Dazu spielen natürlich ansdere faktoren bei diesem sprachverlust genauso eine wichtige rolle, Landflucht, Schulsystem und gravierender noch die migration.

auch die vorkoloniale geschichte marokkos hat wesentlich zur verdrängung der amazighität beitgetragen. die dynastie der alawiten stützte sich als cherifische also arabische dynastie auf arabische Familien, cherifische familien ( die Kettanis) arabische stämme
(die Moqris) und andalusische Familien ( die Barguach ) mit konzentration in fez, rabat, salé und tetouan. diese familien bildeten annäherend die führungselite im vorkolonialen marokko. in der kolonialzeit wandten sich die selben familien der wirtschat zu. sie gingen in die hafenstädte und ließen sich in casablanca ( die ben chekrounes und die tazis) oder nach tanger ( die ben jellounes) somit waren sie auch als erste nutznießer der modernisierung marokkos. die wichtigsten arabophonen leaders des marokkanischen nationationalimus stammen doch aus diesen familien.
die französische bildungspolitik begünstigte eben diese arabischstämmige führungselite aus dem vorkolonialen marokko. sie bauten les écoles des notables " schulen für Kinder des marokkanischen Adels".

auch im unabhängigen marokko haben wir es mit dem selben szenarion. schriftkundigen oder besser frankreich nah stehenden übernahmen die moderne verwaltung und bestimmten seitdem die politischen geschicke des landes.

die amazighen haben sich indes regional spezialisiert. die rifis im ethnic business, die soussi im lebensmittelhandel und die zianis im mittelatlas in der armee. sie stellen die wirbelsäule der marokkanischen armée und stammen aus dem im jargon der militärs in marokko bezeichneten " Berberdreieck " östlich von fez bis an die grenze zu fluss moulouya und südlich von meknes bis hinein im mittelatlas.

diese regionale spezialisierung zeigt , dass es einflußreiche amazighen gibt, die aber voll im system integriert sind. sie mögen vielleicht mit den forderungen der amazighischen intellektuellen symathisieren, aber ihre verflechtungen in der wirtschaft und in der armee lassen es nicht zu, sich ganz der amazighität zuzuwenden.
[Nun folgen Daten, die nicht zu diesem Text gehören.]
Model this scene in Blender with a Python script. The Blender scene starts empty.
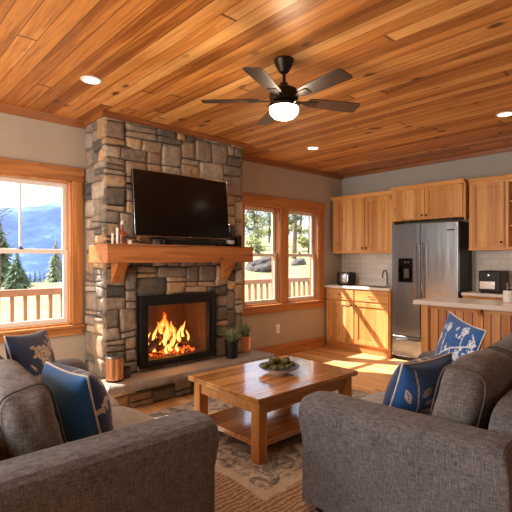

dies alles heißt aber nicht, dass der anspruch der amazighien auf institutionelle gleichheit in der differenz nicht legitim ist, aber er darf nicht nur kulturalistisch bertrachtet werden. ansonsten hätten wir irgendwann einen amazighischen Arend, der uns dann belehren würde, was eine "amazigische nation" sei.
so legitim wie der anspruch der amazigehn ist, er wird immer davon anhängen, wie weit marokko sich zu einem rechtsstaat entwickelt. das ist der einzige rahmen, in dem gleichheit in der differenz konkretesiert und nicht in einem abstrakten begriff wie Nation oder Nationalstaat, der bekanntlich aus dem gemeinschaftlichen geist der blutverwandschaft herrührt.